begin

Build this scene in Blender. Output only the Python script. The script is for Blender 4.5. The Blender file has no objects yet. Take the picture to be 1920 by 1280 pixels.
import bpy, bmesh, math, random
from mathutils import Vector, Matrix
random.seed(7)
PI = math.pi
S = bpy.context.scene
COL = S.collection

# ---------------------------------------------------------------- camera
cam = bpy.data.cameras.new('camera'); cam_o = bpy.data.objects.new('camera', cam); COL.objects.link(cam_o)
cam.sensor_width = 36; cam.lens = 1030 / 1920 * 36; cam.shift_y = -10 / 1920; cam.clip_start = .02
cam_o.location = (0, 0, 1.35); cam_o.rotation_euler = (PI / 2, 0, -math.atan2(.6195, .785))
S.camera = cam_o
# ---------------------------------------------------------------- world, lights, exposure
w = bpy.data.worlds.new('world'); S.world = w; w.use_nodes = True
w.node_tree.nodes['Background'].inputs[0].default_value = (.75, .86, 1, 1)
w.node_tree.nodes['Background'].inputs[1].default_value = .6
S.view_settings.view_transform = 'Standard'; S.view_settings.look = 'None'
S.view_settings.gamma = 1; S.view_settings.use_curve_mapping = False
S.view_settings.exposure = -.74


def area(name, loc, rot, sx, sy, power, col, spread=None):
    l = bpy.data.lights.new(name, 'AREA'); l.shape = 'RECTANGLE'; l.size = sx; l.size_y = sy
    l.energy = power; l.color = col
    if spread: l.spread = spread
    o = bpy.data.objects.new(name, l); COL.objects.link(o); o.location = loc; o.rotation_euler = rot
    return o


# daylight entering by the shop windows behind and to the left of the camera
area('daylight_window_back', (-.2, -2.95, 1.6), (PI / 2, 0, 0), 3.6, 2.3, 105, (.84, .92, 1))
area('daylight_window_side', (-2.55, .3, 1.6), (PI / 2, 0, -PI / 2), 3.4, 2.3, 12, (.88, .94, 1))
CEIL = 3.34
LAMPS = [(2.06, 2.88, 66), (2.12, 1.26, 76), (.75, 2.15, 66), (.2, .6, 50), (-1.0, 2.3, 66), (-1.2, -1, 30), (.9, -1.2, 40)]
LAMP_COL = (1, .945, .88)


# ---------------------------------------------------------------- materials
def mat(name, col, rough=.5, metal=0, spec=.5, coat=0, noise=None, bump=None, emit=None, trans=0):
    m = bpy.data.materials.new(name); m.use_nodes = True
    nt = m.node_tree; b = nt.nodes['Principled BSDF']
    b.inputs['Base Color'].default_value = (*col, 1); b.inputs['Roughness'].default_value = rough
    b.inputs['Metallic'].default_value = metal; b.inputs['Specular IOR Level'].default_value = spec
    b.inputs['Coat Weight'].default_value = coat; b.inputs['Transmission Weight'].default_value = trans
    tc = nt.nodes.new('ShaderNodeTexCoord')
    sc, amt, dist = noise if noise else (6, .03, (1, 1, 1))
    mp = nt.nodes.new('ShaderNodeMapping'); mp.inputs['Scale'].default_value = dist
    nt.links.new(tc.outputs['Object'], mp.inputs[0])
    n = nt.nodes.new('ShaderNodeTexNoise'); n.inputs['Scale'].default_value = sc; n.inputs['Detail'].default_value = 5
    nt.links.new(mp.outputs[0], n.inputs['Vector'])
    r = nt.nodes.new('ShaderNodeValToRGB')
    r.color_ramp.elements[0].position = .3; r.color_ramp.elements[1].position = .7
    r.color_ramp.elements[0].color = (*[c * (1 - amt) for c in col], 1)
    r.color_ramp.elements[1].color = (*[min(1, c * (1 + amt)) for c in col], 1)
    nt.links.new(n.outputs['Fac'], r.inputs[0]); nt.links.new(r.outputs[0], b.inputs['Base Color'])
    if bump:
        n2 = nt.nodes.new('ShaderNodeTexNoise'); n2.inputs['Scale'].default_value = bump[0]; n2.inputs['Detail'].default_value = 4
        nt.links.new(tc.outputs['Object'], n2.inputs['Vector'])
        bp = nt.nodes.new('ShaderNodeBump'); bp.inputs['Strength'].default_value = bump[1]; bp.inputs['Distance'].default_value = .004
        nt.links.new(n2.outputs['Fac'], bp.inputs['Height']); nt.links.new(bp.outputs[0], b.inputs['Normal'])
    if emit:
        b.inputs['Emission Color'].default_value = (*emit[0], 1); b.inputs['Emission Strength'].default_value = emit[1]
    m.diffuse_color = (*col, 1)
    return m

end

* Exercise brief *
Please reproduce exactly the lines above, beginning with the first and ending with the line that contains "S.view_settings.exposure = -.74", and include nothing outside that range.

* Written solution *
Build this scene in Blender. Output only the Python script. The script is for Blender 4.5. The Blender file has no objects yet. Take the picture to be 1920 by 1280 pixels.
import bpy, bmesh, math, random
from mathutils import Vector, Matrix
random.seed(7)
PI = math.pi
S = bpy.context.scene
COL = S.collection

# ---------------------------------------------------------------- camera
cam = bpy.data.cameras.new('camera'); cam_o = bpy.data.objects.new('camera', cam); COL.objects.link(cam_o)
cam.sensor_width = 36; cam.lens = 1030 / 1920 * 36; cam.shift_y = -10 / 1920; cam.clip_start = .02
cam_o.location = (0, 0, 1.35); cam_o.rotation_euler = (PI / 2, 0, -math.atan2(.6195, .785))
S.camera = cam_o
# ---------------------------------------------------------------- world, lights, exposure
w = bpy.data.worlds.new('world'); S.world = w; w.use_nodes = True
w.node_tree.nodes['Background'].inputs[0].default_value = (.75, .86, 1, 1)
w.node_tree.nodes['Background'].inputs[1].default_value = .6
S.view_settings.view_transform = 'Standard'; S.view_settings.look = 'None'
S.view_settings.gamma = 1; S.view_settings.use_curve_mapping = False
S.view_settings.exposure = -.74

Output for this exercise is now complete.